IPE Brent falls on foiled terrorist attack, demand remains
robust
London (Platts)--10Aug2006
Crude oil futures in London fell sharply in the aftermath of a foiled
terrorist attack to blow up airliners flying between the UK and the United
States, but the impact on oil demand was unlikely to be felt, analysts said.
The front-month September Brent futures contract was trading down 70
cents at $76.59/barrel, close to the intra-day low of $76.44/barrel. The fall
in prices followed on from sell-offs into the close Wednesday where the
front-month contract settled at $77.28/barrel having been within 20 cents of
the all time high earlier in the day.
"There is unlikely to be much of an impact on oil demand, it is simply
too early to tell," Kevin Norrish, oil analyst with Barclays Capital said.

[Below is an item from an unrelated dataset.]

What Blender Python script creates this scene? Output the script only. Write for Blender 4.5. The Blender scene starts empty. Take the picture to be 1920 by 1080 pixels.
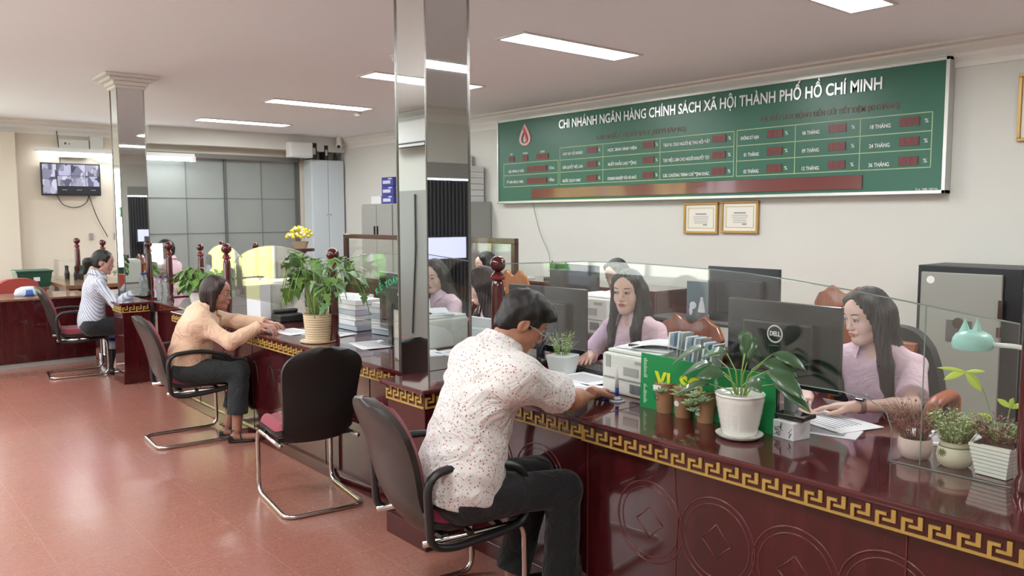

In a recent research note, Barclays Capital raised their price forecasts
for WTI for the balance of 2006 to $78.60/barrel and therefore pushing the
yearly average for 2007 higher to $76.60/barrel. The bank is also forecasting
an oil price of $93/barrel for 2015.
Oil markets were rocked Wednesday by the latest US Department of Energy
stock report which showed that gasoline inventories fell much more sharply
than expected at 3.2 million barrels with crude stocks also falling by 1.1
million barrels, however this was in line with Platts estimates.
Crude oil prices in London came within 20 cents of an all-time high level
Wednesday with September crude futures trading at $78.43/barrel. Analysts said
that the most concerning fact was the refinery runs number which lagged year
ago levels and would likely result in higher prices heading into the fourth
quarter of the year when oil demand typically peaks.